Com todo o respeito por esses companheiros que votaram a favor do terceiro documento como uma revolta (muito atrasada) contra sua própria liderança cheia de facções, dizemos que eles devem parar por um momento e refletir sobre as razões pelas quais um documento que afirmava pedir uma “limpeza do partido”, em seu primeiro teste viu uma facção surgir dentro de seus partidários, e não sobre questões importantes de princípio, mas precisamente em manobras de facções e sub-facções - a mesma conduta que tinham criticado no dia anterior. Eles deveriam romper a camisa de força entre as facções da velha maioria, e em vez disso, acabaram sendo sugados para aquele mesmo turbilhão.
A resolução final aprovada em Perugia incluída a decisão de convocar uma conferência organizacional nacional para propor mudanças organizacionais no partido. Outra sessão do Congresso Nacional, então, traduziria essas propostas para as novas regras do estatuto do partido. De onde é que esta proposta veio? Ela nunca foi mencionada em nenhum dos debates anteriores à Perugia. A questão é que várias propostas organizacionais incluídas no primeiro documento, em particular sobre a composição dos órgãos dirigentes e à introdução de referendos obrigatórios entre os membros, foram rejeitadas na sessão sobre os estatutos do partido. Então, qual é a solução deles? Muito fácil! Repetir tudo em alguns meses e ver se o resultado é diferente... Da mesma forma, nos lembramos como o compromisso solene, anunciado em fevereiro, para discutir o programa do partido, foi gradualmente retraído até que ficou reduzido a uma conferência fictícia (de meio dia, não existem documentos escritos, nem propostas, nem resultados) e foi adiado mais uma vez a uma conferência programática, a ser realizada no futuro, outrora depois do congresso
Este foi o congresso das decisões adiadas, e a liderança que emergiu é obrigada a ser a liderança de novos adiamentos. Esta é a única síntese realista deste encontro de três dias em Perugia. Não importa muito se o conflito sobre a eleição do secretário-geral encontra uma solução dentro do primeiro documento ou por meio de uma coalizão entre Ferrero e uma seção do terceiro documento, se o candidato é o próprio Ferrero ou algum outro dos 77 membros da maioria do Comitê Político Nacional. A paralisia vai continuar porque nenhum dos envolvidos neste conflito tem outra saída. Não há “portos seguros” hoje fora do PRC, nem à sua direita (no ainda menor “Partido dos Comunistas italianos” ou na SEL), nem à sua esquerda (na coalizão mais radical e heterogênea chamada Ross@), que poderia ganhar pra eles mais do que os pequenos pedaços de influência burocrática que a Refundação já tem atualmente. Portanto, as únicas coisas que esses agrupamentos têm para basear-se são as posições que ganharam dentro do Congresso, que servirá apenas como ponto de partida para promover amarga luta interna.

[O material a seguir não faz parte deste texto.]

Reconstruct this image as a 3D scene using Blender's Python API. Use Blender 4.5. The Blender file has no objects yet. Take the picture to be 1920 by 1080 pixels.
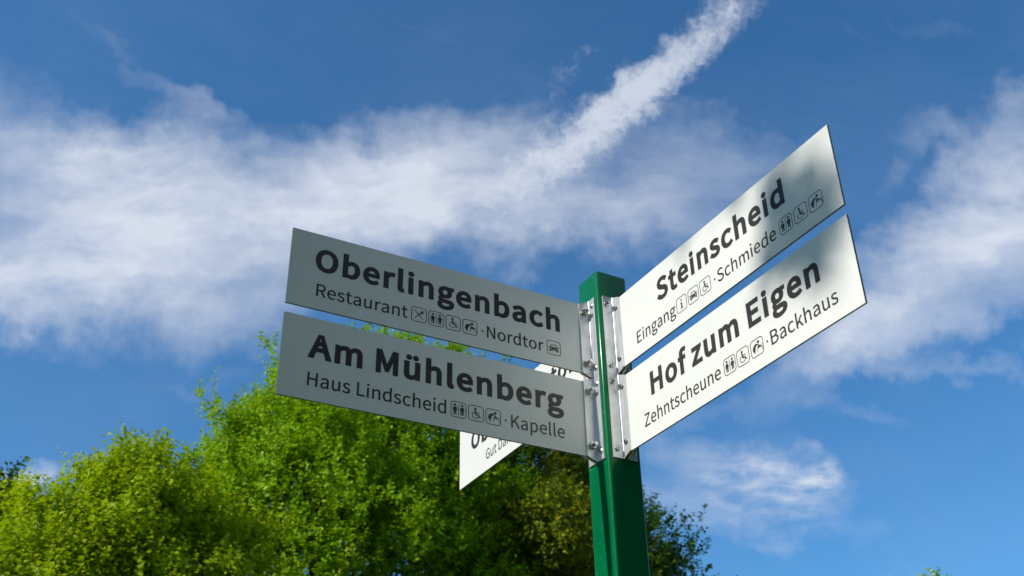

Não vamos repetir aqui os argumentos que desenvolvemos em nossos discursos no congresso e na nossa resolução final. Nós acreditamos que as forças que se reuniram em torno do nosso documento não devem ficar atoladas em debates que estão se tornando cada vez mais estéreis e que a cada dia que passa, estão se tornando cada vez menos uma fonte de estímulo para a intervenção política genuína, de construção do partido real e de educação marxista. “Sinistra Classe Rivoluzione” (Esquerda, Classe e Revolução), a nossa facção dentro do partido, deve dirigir seus esforços para campos mais frutíferos de atividade. Destina-se a tornar-se um movimento político real envolvido não só, e principalmente não nas polêmicas internas da Refundação, mas deve voltar-se para os locais de trabalho de uma forma coordenada e orgânica, para a juventude, e todas as oportunidades de luta de classes que se abrir. Deve ser um movimento que está aberto não só aos membros da Refundação, mas a qualquer pessoa que queira apoiar nossa luta, independentemente de sua filiação partidária. Deve ser um movimento que age de forma organizada, elabora o seu próprio programa e plataforma de demandas (cujos pontos chaves já foram elaborados em nossa reunião nacional em Bolonha em julho passado), esforçando-se por meio de sua intervenção política, a educação de seus militantes, seus próprios meios de propaganda e agitação, para o avanço da nossa demanda principal: a necessidade de construir um partido da classe trabalhadora.
Nós nos afastamos desse debate estéril, mas não nos afastamos de todos os companheiros e membros do partido que estavam esperando encontrar uma solução para a crise do partido nos outros dois documentos apresentados no congresso (um e três), e que saíram, mais uma vez, com as mãos vazias.